──────── DATASET EXCERPT ────────
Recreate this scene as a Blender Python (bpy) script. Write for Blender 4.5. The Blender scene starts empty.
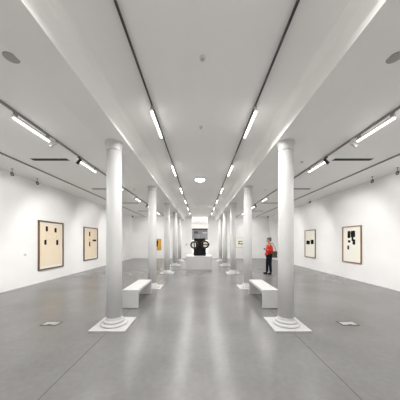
import bpy, bmesh, math, random
from mathutils import Vector, Matrix
random.seed(4)
PI = math.pi
C = bpy.context.scene.collection
sc = bpy.context.scene

# ------------------------------------------------------------------ materials
def mat(name, col, rough=0.6, col2=None, scale=6.0, spec=0.4, metal=0.0, bump=0.0, detail=4.0):
    m = bpy.data.materials.new(name); m.use_nodes = True
    nt = m.node_tree; b = nt.nodes['Principled BSDF']
    b.inputs['Roughness'].default_value = rough
    b.inputs['Metallic'].default_value = metal
    b.inputs['Specular IOR Level'].default_value = spec
    tc = nt.nodes.new('ShaderNodeTexCoord')
    n = nt.nodes.new('ShaderNodeTexNoise'); n.inputs['Scale'].default_value = scale; n.inputs['Detail'].default_value = detail
    nt.links.new(tc.outputs['Object'], n.inputs['Vector'])
    r = nt.nodes.new('ShaderNodeValToRGB')
    c2 = col2 or tuple(min(1, c*0.96) for c in col)
    r.color_ramp.elements[0].position = 0.3; r.color_ramp.elements[1].position = 0.7
    r.color_ramp.elements[0].color = (*c2, 1); r.color_ramp.elements[1].color = (*col, 1)
    nt.links.new(n.outputs['Fac'], r.inputs['Fac'])
    nt.links.new(r.outputs['Color'], b.inputs['Base Color'])
    if bump:
        bp = nt.nodes.new('ShaderNodeBump'); bp.inputs['Strength'].default_value = bump
        nt.links.new(n.outputs['Fac'], bp.inputs['Height']); nt.links.new(bp.outputs['Normal'], b.inputs['Normal'])
    return m

def emit(name, col, strength):
    m = bpy.data.materials.new(name); m.use_nodes = True
    nt = m.node_tree; b = nt.nodes['Principled BSDF']
    b.inputs['Base Color'].default_value = (0.9, 0.9, 0.9, 1)
    b.inputs['Emission Color'].default_value = (*col, 1)
    b.inputs['Emission Strength'].default_value = strength
    return m

def concrete():
    m = bpy.data.materials.new('polished_concrete'); m.use_nodes = True
    nt = m.node_tree; b = nt.nodes['Principled BSDF']; L = nt.links
    tc = nt.nodes.new('ShaderNodeTexCoord')
    n1 = nt.nodes.new('ShaderNodeTexNoise'); n1.inputs['Scale'].default_value = 0.9; n1.inputs['Detail'].default_value = 6
    n2 = nt.nodes.new('ShaderNodeTexNoise'); n2.inputs['Scale'].default_value = 14; n2.inputs['Detail'].default_value = 8
    L.new(tc.outputs['Object'], n1.inputs['Vector']); L.new(tc.outputs['Object'], n2.inputs['Vector'])
    mx = nt.nodes.new('ShaderNodeMix'); mx.data_type = 'FLOAT'; mx.inputs[0].default_value = 0.3
    L.new(n1.outputs['Fac'], mx.inputs[2]); L.new(n2.outputs['Fac'], mx.inputs[3])
    r = nt.nodes.new('ShaderNodeValToRGB')
    r.color_ramp.elements[0].position = 0.32; r.color_ramp.elements[1].position = 0.68
    r.color_ramp.elements[0].color = (*FLOOR_A, 1); r.color_ramp.elements[1].color = (*FLOOR_B, 1)
    L.new(mx.outputs[0], r.inputs['Fac'])
    # sawn joints: two along the column rows, and fainter ones across the slab
    sp = nt.nodes.new('ShaderNodeSeparateXYZ'); L.new(tc.outputs['Object'], sp.inputs[0])
    def near(sock, centre, half, absx):
        a = sock
        if absx:
            ab = nt.nodes.new('ShaderNodeMath'); ab.operation = 'ABSOLUTE'; L.new(a, ab.inputs[0]); a = ab.outputs[0]
        c = nt.nodes.new('ShaderNodeMath'); c.operation = 'COMPARE'
        L.new(a, c.inputs[0]); c.inputs[1].default_value = centre; c.inputs[2].default_value = half
        return c.outputs[0]
    j1 = near(sp.outputs[0], 1.53, 0.0065, True)
    mj = nt.nodes.new('ShaderNodeMix'); mj.data_type = 'RGBA'
    sc1 = nt.nodes.new('ShaderNodeMath'); sc1.operation = 'MULTIPLY'; sc1.inputs[1].default_value = 0.8
    L.new(j1, sc1.inputs[0]); L.new(sc1.outputs[0], mj.inputs[0])
    L.new(r.outputs['Color'], mj.inputs[6]); mj.inputs[7].default_value = (0.08, 0.077, 0.072, 1)
    L.new(mj.outputs[2], b.inputs['Base Color'])
    mr = nt.nodes.new('ShaderNodeMapRange'); mr.inputs[3].default_value = 0.225; mr.inputs[4].default_value = 0.268
    L.new(n1.outputs['Fac'], mr.inputs[0]); L.new(mr.outputs[0], b.inputs['Roughness'])
    b.inputs['Specular IOR Level'].default_value = 0.34
    return m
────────
### WRITTEN TASK
Your task is to restate word for word the lines from the top of the data to the line containing "sc = bpy.context.scene", both ends included, with every picture left out.

### REPLY TO THE TASK
Recreate this scene as a Blender Python (bpy) script. Write for Blender 4.5. The Blender scene starts empty.
import bpy, bmesh, math, random
from mathutils import Vector, Matrix
random.seed(4)
PI = math.pi
C = bpy.context.scene.collection
sc = bpy.context.scene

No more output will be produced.